J-Star Holding Co., Ltd. (NASDAQ:YMAT) announced it has entered into an exclusive worldwide distribution agreement with Patriot Green Energy Technology covering PSSB’s solid-state battery products.
Under the terms of the agreement, J-Star will act as the sole global distributor for PSSB’s solid-state batteries designed for electric-assist bicycles and electric motorcycles, according to a company press release. The company will also retain non-exclusive distribution rights for additional PSSB battery products.
PSSB focuses on developing solid-state battery technologies aimed at high-performance and defense-related applications. The company counts Taiwan’s Industrial Technology Research Institute, a leading applied research organization, as a significant minority shareholder.
“We are proud to extend our partnership with PSSB and to formalize our exclusive distribution relationship after signing our MOU earlier this year,” said Jonathan Chiang, Chairman of J-Star.
J-Star operates as a holding company with business activities across Taiwan, Hong Kong and Samoa. The group specializes in carbon fiber and composite materials used in sports equipment, healthcare products, automotive components and resin systems. Founded in 1970 through its predecessor organization, J-Star currently has a market capitalization of approximately $6.41 million, with shares trading around $0.37, close to their 52-week low of $0.36.
The distribution agreement builds on a memorandum of understanding signed earlier in 2026 between the two companies. Despite the strategic partnership announcement, InvestingPro analysis indicates the stock may appear overvalued at present levels, with additional analytical insights and financial metrics available through its platform.
In separate developments, J-Star has recently undertaken several strategic actions. The company filed complaints against PwC with both the AICPA and PCAOB, alleging misrepresentations tied to its Nasdaq IPO process. It has also signed an MOU with Patriot Technology to jointly develop lightweight battery technology initially targeting drone applications, with potential expansion into electric mobility markets.

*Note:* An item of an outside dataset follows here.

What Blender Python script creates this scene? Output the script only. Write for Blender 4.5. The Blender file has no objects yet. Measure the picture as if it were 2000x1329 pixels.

Additionally, J-Star plans to wind down operations in China while expanding manufacturing activities in the United States with a focus on automation. The board has approved a 2025 Equity Incentive Plan allowing the issuance of up to 3,354,075 Class A ordinary shares to employees, directors and consultants. The company has also received a Nasdaq noncompliance notice after its closing bid price remained below the $1 minimum requirement for 30 consecutive trading days, highlighting an ongoing period of transition and strategic repositioning for the business.